- _EXTRACTED ENTRIES_
start

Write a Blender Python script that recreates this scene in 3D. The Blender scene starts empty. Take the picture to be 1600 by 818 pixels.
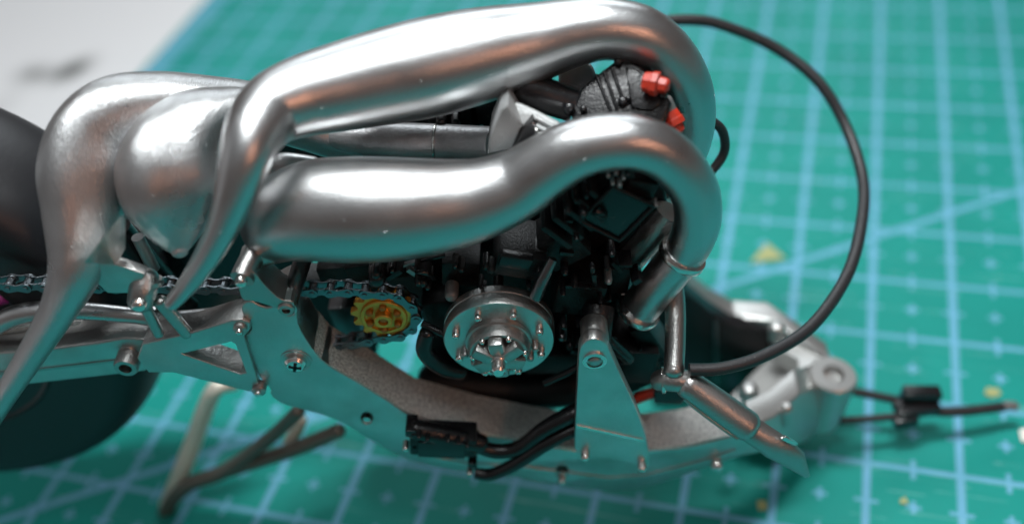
import bpy, bmesh, math, random
from mathutils import Vector, Matrix
random.seed(7)
R = math.radians
scn = bpy.context.scene
COL = scn.collection
scn.unit_settings.system = 'METRIC'
scn.unit_settings.scale_length = 0.01          # one unit is one centimetre

# ------------------------------------------------------------------ camera
W, H = 1600.0, 818.0
F, PITCH, ROLL, YAW, CAMH = 1528.2, R(43.853), R(10.935), R(7.7), 10.0815
def _bike(v):                                   # camera heading frame -> world (world X runs along the model)
    c, s = math.cos(YAW), math.sin(YAW)
    return Vector((v[0]*c - v[1]*s, v[0]*s + v[1]*c, v[2]))
_r0 = Vector((1, 0, 0)); _u0 = Vector((0, math.sin(PITCH), math.cos(PITCH))); _f0 = Vector((0, math.cos(PITCH), -math.sin(PITCH)))
CR = _bike(_r0*math.cos(ROLL) - _u0*math.sin(ROLL))
CU = _bike(_r0*math.sin(ROLL) + _u0*math.cos(ROLL))
CF = _bike(_f0)
CP = Vector((0, 0, CAMH))
cam_d = bpy.data.cameras.new('camera'); cam = bpy.data.objects.new('camera', cam_d); COL.objects.link(cam)
m = Matrix.Identity(4)
for i in range(3):
    m[i][0] = CR[i]; m[i][1] = CU[i]; m[i][2] = -CF[i]; m[i][3] = CP[i]
cam.matrix_world = m
cam_d.sensor_fit = 'HORIZONTAL'; cam_d.sensor_width = 36.0; cam_d.lens = 36.0*F/W
cam_d.clip_start = 0.1; cam_d.clip_end = 2000
cam_d.dof.use_dof = True; cam_d.dof.focus_distance = 8.6; cam_d.dof.aperture_fstop = cam_d.lens*1e-3/0.29
scn.camera = cam

# ------------------------------------------------------------------ light
world = bpy.data.worlds.new('World'); scn.world = world; world.use_nodes = True
wn = world.node_tree; bg = wn.nodes['Background']        # the room: warm brown walls, pale ceiling
tcw = wn.nodes.new('ShaderNodeTexCoord'); sxw = wn.nodes.new('ShaderNodeSeparateXYZ'); wn.links.new(tcw.outputs['Generated'], sxw.inputs[0])
rw = wn.nodes.new('ShaderNodeValToRGB'); wn.links.new(sxw.outputs[2], rw.inputs[0])
rw.color_ramp.elements[0].position = .30; rw.color_ramp.elements[0].color = (.095, .074, .068, 1)
rw.color_ramp.elements[1].position = .85; rw.color_ramp.elements[1].color = (.20, .205, .21, 1)
wn.links.new(rw.outputs[0], bg.inputs[0]); bg.inputs[1].default_value = 1.0
def area(name, loc, target, sx, sy, power, col):
    d = bpy.data.lights.new(name, 'AREA'); d.shape = 'RECTANGLE'; d.size = sx; d.size_y = sy; d.energy = power; d.color = col
    o = bpy.data.objects.new(name, d); COL.objects.link(o)
    o.location = loc; o.rotation_euler = (Vector(target) - Vector(loc)).to_track_quat('-Z', 'Y').to_euler()
    return o
area('desk_lamp', (-0.5, 9.2, 24), (-0.6, 7.0, 2), 8, 3, 5800, (0.95, 0.99, 1.0))
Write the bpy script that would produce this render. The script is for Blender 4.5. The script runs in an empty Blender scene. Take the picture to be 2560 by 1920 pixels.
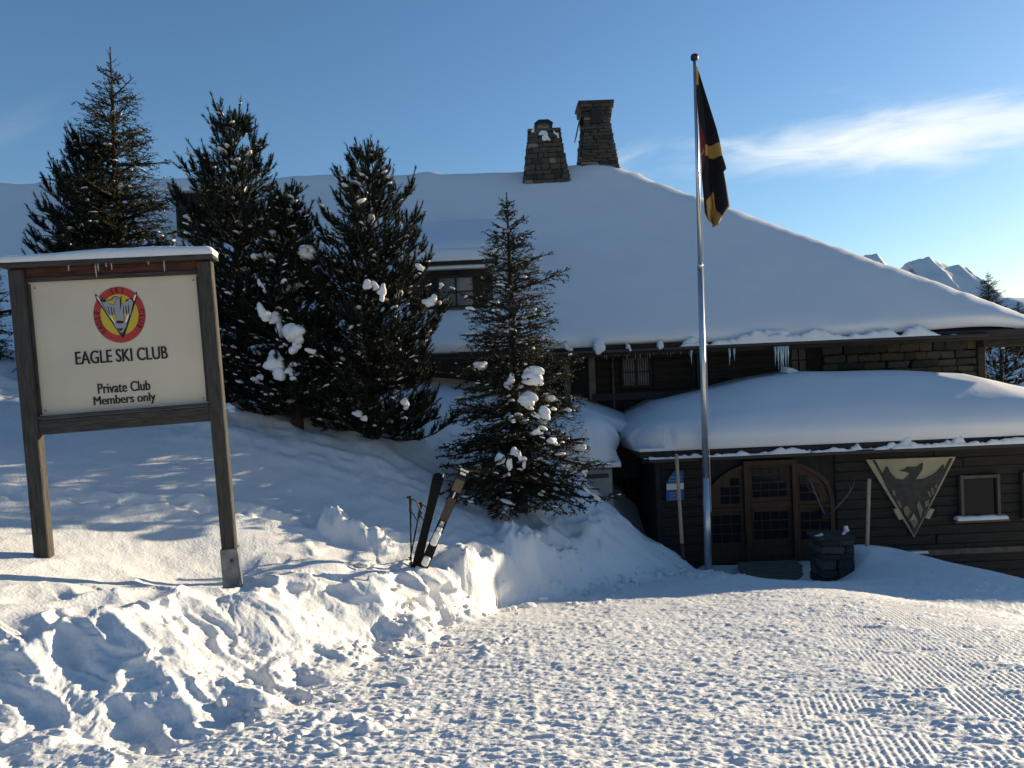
import bpy, math, random
import numpy as np
from mathutils import Vector, Matrix
R_ = math.radians
rng = np.random.default_rng(7)
random.seed(7)
scene = bpy.context.scene
COL = scene.collection

# ------------------------------------------------------------------ camera
FPX, CX, CY = 1849.0, 1280.0, 960.0          # focal length and centre in the pixels of a 2560x1920 picture
PITCH, ROLL = R_(1.0), R_(2.5)
EYE = Vector((0, 0, 1.6))
Fv = Vector((0, math.cos(PITCH), -math.sin(PITCH)))
U0 = Vector((0, math.sin(PITCH), math.cos(PITCH)))
X0 = Vector((1, 0, 0))
Rv = X0 * math.cos(ROLL) - U0 * math.sin(ROLL)
Uv = X0 * math.sin(ROLL) + U0 * math.cos(ROLL)
cd = bpy.data.cameras.new('camera')
cam = bpy.data.objects.new('camera', cd); COL.objects.link(cam)
cd.sensor_width = 36; cd.lens = 36 * FPX / 2560
cd.clip_start = 0.05; cd.clip_end = 20000
M = Matrix((Rv, Uv, -Fv)).transposed().to_4x4(); M.translation = EYE
cam.matrix_world = M
scene.camera = cam

def P(px, py, d):
    "point at picture position (px, py), d metres ahead"
    v = Fv + Rv * ((px - CX) / FPX) + Uv * ((CY - py) / FPX)
    return EYE + v * (d / v.y)

# ------------------------------------------------------------------ sky, sun, exposure
SUN_AZ, SUN_EL = R_(58.0), R_(11.3)
world = bpy.data.worlds.new('World'); scene.world = world; world.use_nodes = True
wn, wl = world.node_tree.nodes, world.node_tree.links
wn.clear()
wo = wn.new('ShaderNodeOutputWorld'); bg = wn.new('ShaderNodeBackground')
sky = wn.new('ShaderNodeTexSky'); sky.sky_type = 'NISHITA'; sky.sun_disc = False
sky.sun_elevation = SUN_EL; sky.sun_rotation = SUN_AZ
sky.altitude = 2000; sky.air_density = 1.4; sky.dust_density = 1.3; sky.ozone_density = 4.2
bg.inputs['Strength'].default_value = 0.09
wl.new(bg.outputs[0], wo.inputs[0])
# thin cirrus, a streak low in the sky to the right, on the dome of directions
def wnode(t, **kw):
    n = wn.new(t)
    for k, v in kw.items(): setattr(n, k, v)
    return n
def wmath(op, a, b=None, clamp=False):
    n = wnode('ShaderNodeMath', operation=op, use_clamp=clamp)
    for i, v in enumerate((a, b)):
        if v is None: continue
        if isinstance(v, (int, float)): n.inputs[i].default_value = v
        else: wl.new(v, n.inputs[i])
    return n.outputs[0]
tc = wnode('ShaderNodeTexCoord'); sep = wnode('ShaderNodeSeparateXYZ'); wl.new(tc.outputs['Generated'], sep.inputs[0])
az = wmath('ARCTAN2', sep.outputs[0], sep.outputs[1])            # angle to the right of ahead
el = wmath('ARCSINE', sep.outputs[2])
def cirrus(az0, el0, az_w, el_w, tilt, scale, lo, hi, amp, seed):
    da = wmath('SUBTRACT', az, az0)
    ev = wmath('SUBTRACT', wmath('SUBTRACT', el, el0), wmath('MULTIPLY', da, tilt))
    cmb = wnode('ShaderNodeCombineXYZ')
    wl.new(wmath('MULTIPLY', da, 2.2), cmb.inputs[0]); wl.new(wmath('MULTIPLY', ev, 9.0), cmb.inputs[1]); cmb.inputs[2].default_value = seed
    no = wnode('ShaderNodeTexNoise'); no.inputs['Scale'].default_value = scale; no.inputs['Detail'].default_value = 7
    no.inputs['Roughness'].default_value = 0.58; no.inputs['Distortion'].default_value = 0.5
    wl.new(cmb.outputs[0], no.inputs['Vector'])
    a2 = wmath('POWER', wmath('DIVIDE', da, az_w), 2.0); e2 = wmath('POWER', wmath('DIVIDE', ev, el_w), 2.0)
    a2 = wmath('MULTIPLY', wmath('DIVIDE', da, az_w), wmath('DIVIDE', da, az_w)); e2 = wmath('MULTIPLY', wmath('DIVIDE', ev, el_w), wmath('DIVIDE', ev, el_w))
    env = wmath('EXPONENT', wmath('MULTIPLY', wmath('ADD', a2, e2), -1.0))
    v = wmath('ADD', wmath('MULTIPLY', no.outputs[0], 0.75), wmath('MULTIPLY', env, 0.6))
    mr = wnode('ShaderNodeMapRange', interpolation_type='SMOOTHSTEP'); wl.new(v, mr.inputs[0])
    mr.inputs[1].default_value = lo; mr.inputs[2].default_value = hi; mr.inputs[3].default_value = 0; mr.inputs[4].default_value = amp
    return wmath('MULTIPLY', mr.outputs[0], env)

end

- _STATED PROBLEM_
Gather all lines of the records that include the word "scene".

- _THE RESPONSE_
Write a Blender Python script that recreates this scene in 3D. The Blender scene starts empty. Take the picture to be 1600 by 818 pixels.
scn = bpy.context.scene
Write the bpy script that would produce this render. The script is for Blender 4.5. The script runs in an empty Blender scene. Take the picture to be 2560 by 1920 pixels.
scene = bpy.context.scene
COL = scene.collection
scene.camera = cam
world = bpy.data.worlds.new('World'); scene.world = world; world.use_nodes = True